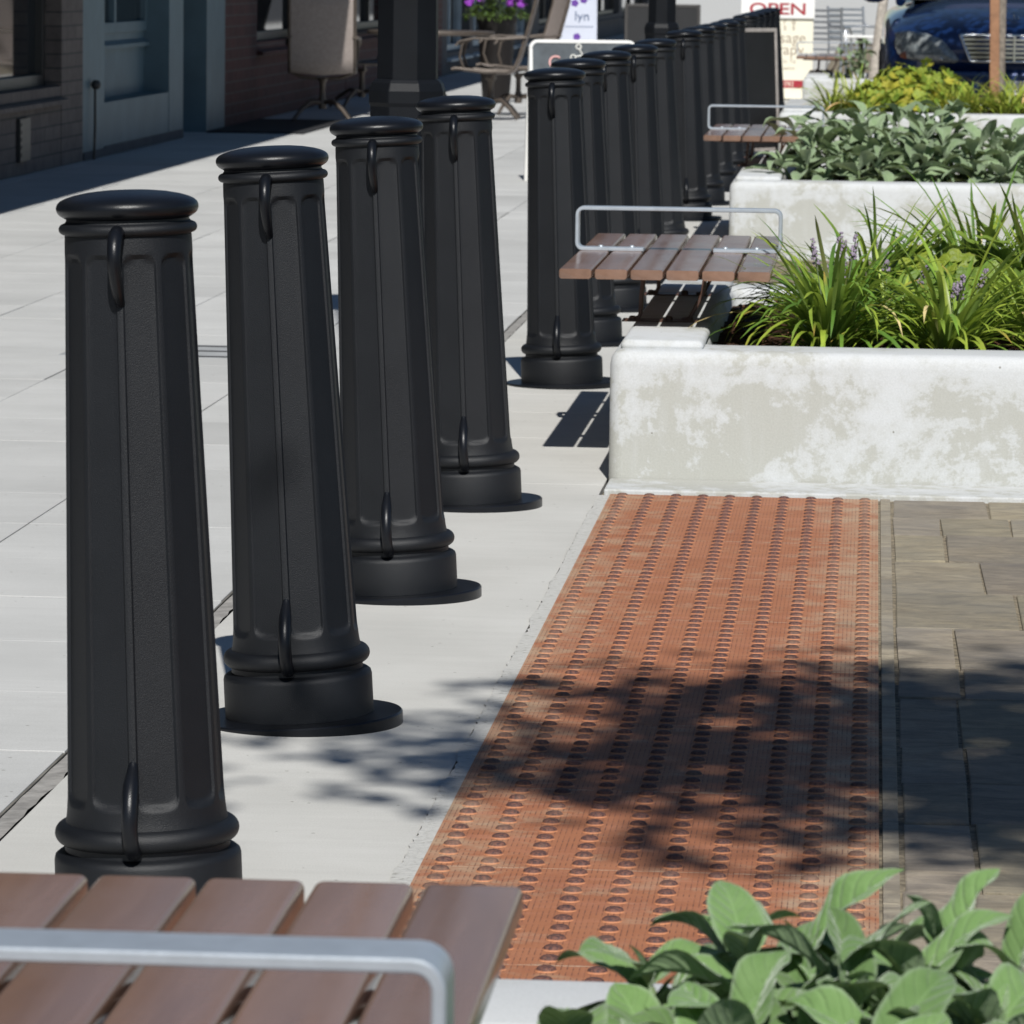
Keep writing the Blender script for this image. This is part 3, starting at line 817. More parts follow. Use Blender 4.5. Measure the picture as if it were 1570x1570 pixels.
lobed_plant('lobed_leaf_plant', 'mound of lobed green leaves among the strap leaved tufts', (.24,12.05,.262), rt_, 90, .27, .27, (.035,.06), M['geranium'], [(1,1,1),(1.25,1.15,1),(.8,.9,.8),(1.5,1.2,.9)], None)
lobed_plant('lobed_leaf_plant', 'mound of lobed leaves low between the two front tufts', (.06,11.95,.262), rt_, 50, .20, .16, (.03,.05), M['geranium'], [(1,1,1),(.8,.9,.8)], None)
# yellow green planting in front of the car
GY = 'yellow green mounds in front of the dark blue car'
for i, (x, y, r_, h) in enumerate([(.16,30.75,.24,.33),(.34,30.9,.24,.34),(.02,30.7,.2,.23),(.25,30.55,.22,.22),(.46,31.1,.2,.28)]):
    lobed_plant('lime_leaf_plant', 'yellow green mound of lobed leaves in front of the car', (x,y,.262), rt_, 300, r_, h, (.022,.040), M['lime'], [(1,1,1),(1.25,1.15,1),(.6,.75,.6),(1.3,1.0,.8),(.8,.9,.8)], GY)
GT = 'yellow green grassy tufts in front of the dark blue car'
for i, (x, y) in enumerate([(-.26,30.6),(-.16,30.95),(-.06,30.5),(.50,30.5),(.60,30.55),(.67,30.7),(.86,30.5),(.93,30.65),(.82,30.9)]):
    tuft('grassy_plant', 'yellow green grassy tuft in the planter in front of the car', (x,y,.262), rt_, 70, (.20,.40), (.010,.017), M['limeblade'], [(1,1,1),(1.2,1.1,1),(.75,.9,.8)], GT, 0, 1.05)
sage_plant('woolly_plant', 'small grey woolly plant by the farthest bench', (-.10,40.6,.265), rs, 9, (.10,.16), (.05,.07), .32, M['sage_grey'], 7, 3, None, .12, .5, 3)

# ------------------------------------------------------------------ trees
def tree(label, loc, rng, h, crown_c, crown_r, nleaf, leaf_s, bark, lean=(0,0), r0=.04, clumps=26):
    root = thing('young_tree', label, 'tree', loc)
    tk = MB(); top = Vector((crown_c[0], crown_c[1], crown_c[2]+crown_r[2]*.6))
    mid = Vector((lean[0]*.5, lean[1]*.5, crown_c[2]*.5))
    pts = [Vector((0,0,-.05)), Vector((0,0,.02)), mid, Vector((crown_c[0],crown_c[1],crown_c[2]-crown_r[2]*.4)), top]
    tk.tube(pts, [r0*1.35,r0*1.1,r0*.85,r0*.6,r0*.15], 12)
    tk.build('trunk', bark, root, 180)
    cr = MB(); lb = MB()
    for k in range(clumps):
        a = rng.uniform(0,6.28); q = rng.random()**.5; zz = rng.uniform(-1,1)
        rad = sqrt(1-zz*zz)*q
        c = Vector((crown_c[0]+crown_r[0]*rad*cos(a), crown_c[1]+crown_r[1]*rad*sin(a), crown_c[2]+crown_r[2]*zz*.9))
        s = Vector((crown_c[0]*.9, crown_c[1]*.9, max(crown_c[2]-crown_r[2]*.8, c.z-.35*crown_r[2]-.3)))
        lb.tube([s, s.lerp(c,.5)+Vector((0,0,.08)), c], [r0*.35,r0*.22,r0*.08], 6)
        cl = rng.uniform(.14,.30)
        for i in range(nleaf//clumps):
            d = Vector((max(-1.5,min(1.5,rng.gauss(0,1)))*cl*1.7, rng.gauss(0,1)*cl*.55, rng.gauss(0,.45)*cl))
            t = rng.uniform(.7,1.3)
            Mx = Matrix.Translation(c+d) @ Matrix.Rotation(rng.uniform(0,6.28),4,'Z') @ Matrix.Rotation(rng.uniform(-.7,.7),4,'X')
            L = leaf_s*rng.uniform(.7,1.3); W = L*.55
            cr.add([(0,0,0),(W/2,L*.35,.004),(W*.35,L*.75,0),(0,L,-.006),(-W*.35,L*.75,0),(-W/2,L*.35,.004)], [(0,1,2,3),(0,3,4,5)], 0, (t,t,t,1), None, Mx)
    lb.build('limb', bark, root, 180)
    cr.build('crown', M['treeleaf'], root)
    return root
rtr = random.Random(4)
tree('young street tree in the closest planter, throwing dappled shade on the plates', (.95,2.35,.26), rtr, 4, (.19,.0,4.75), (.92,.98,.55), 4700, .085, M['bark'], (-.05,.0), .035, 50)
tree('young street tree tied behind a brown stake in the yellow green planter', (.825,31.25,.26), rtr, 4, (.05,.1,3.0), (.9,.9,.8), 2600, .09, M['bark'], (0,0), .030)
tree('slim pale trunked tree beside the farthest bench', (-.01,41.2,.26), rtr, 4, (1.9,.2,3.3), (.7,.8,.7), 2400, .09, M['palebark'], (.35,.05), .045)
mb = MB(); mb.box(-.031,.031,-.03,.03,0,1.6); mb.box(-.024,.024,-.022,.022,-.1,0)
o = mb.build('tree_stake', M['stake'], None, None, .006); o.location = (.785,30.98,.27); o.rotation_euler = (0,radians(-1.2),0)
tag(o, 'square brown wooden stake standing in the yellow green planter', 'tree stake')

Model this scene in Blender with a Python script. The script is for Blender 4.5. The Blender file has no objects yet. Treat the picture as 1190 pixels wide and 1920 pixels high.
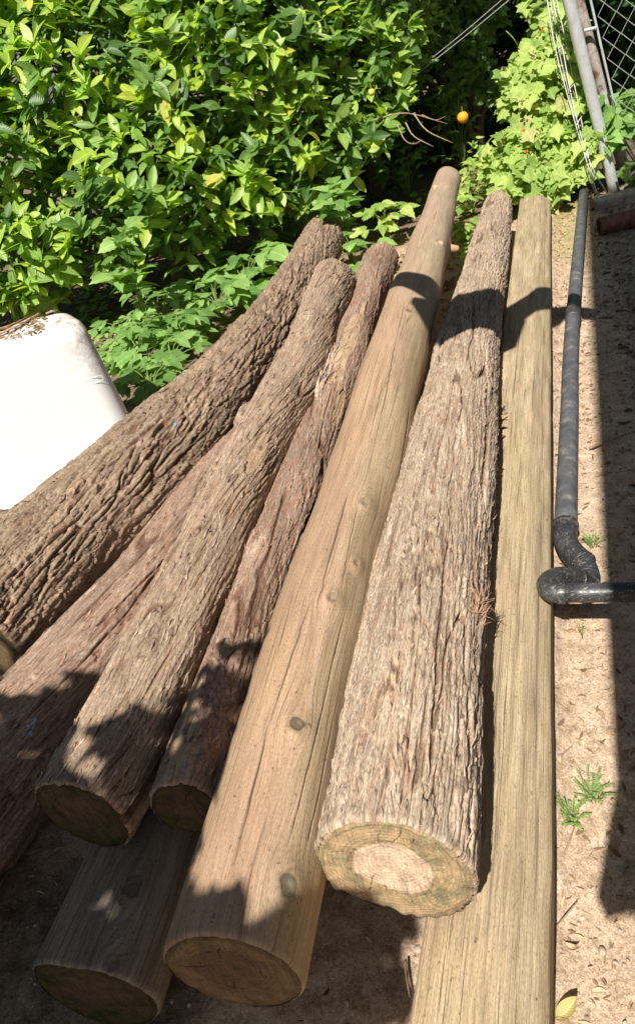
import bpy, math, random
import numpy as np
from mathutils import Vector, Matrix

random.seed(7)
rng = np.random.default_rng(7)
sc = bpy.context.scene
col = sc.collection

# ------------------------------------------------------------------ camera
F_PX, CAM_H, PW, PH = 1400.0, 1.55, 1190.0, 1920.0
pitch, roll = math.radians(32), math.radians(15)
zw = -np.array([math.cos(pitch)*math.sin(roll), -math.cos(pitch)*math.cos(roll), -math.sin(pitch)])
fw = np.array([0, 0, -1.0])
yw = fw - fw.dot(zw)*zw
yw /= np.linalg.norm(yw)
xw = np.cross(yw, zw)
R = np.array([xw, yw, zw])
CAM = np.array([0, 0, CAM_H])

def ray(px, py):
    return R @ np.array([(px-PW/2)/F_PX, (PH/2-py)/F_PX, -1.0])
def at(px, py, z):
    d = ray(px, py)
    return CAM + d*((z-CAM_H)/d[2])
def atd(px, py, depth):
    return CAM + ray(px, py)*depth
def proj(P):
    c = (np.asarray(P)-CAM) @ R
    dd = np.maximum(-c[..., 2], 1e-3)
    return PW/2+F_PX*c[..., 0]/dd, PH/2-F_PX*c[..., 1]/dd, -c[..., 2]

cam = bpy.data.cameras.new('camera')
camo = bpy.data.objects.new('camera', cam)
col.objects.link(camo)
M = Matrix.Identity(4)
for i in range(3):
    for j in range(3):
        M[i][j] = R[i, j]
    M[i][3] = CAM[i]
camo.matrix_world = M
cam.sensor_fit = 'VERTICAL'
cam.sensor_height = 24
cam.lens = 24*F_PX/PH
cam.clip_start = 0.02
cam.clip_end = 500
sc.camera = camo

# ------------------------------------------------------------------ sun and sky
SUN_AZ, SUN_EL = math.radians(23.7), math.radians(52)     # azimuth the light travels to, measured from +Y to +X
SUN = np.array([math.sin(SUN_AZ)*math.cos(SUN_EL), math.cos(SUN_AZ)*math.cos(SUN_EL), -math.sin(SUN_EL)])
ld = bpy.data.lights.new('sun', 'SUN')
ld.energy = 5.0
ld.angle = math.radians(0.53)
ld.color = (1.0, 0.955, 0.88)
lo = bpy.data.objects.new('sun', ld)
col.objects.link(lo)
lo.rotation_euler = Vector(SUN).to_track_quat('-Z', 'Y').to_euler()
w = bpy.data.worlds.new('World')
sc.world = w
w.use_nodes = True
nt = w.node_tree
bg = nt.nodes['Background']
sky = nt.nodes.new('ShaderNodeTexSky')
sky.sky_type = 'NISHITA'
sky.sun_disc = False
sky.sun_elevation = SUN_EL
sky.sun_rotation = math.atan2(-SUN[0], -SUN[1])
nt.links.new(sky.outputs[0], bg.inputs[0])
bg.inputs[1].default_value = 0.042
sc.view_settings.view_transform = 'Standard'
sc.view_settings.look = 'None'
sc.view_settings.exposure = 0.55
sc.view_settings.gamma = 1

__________

**Directive**
In the listing above, find the line containing "Model this scene" and the line containing "sc.camera = camo". Print those two lines and every line between them exactly, with no pictures.

**Result of the task**
Model this scene in Blender with a Python script. The script is for Blender 4.5. The Blender file has no objects yet. Treat the picture as 1190 pixels wide and 1920 pixels high.
import bpy, math, random
import numpy as np
from mathutils import Vector, Matrix

random.seed(7)
rng = np.random.default_rng(7)
sc = bpy.context.scene
col = sc.collection

# ------------------------------------------------------------------ camera
F_PX, CAM_H, PW, PH = 1400.0, 1.55, 1190.0, 1920.0
pitch, roll = math.radians(32), math.radians(15)
zw = -np.array([math.cos(pitch)*math.sin(roll), -math.cos(pitch)*math.cos(roll), -math.sin(pitch)])
fw = np.array([0, 0, -1.0])
yw = fw - fw.dot(zw)*zw
yw /= np.linalg.norm(yw)
xw = np.cross(yw, zw)
R = np.array([xw, yw, zw])
CAM = np.array([0, 0, CAM_H])

def ray(px, py):
    return R @ np.array([(px-PW/2)/F_PX, (PH/2-py)/F_PX, -1.0])
def at(px, py, z):
    d = ray(px, py)
    return CAM + d*((z-CAM_H)/d[2])
def atd(px, py, depth):
    return CAM + ray(px, py)*depth
def proj(P):
    c = (np.asarray(P)-CAM) @ R
    dd = np.maximum(-c[..., 2], 1e-3)
    return PW/2+F_PX*c[..., 0]/dd, PH/2-F_PX*c[..., 1]/dd, -c[..., 2]

cam = bpy.data.cameras.new('camera')
camo = bpy.data.objects.new('camera', cam)
col.objects.link(camo)
M = Matrix.Identity(4)
for i in range(3):
    for j in range(3):
        M[i][j] = R[i, j]
    M[i][3] = CAM[i]
camo.matrix_world = M
cam.sensor_fit = 'VERTICAL'
cam.sensor_height = 24
cam.lens = 24*F_PX/PH
cam.clip_start = 0.02
cam.clip_end = 500
sc.camera = camo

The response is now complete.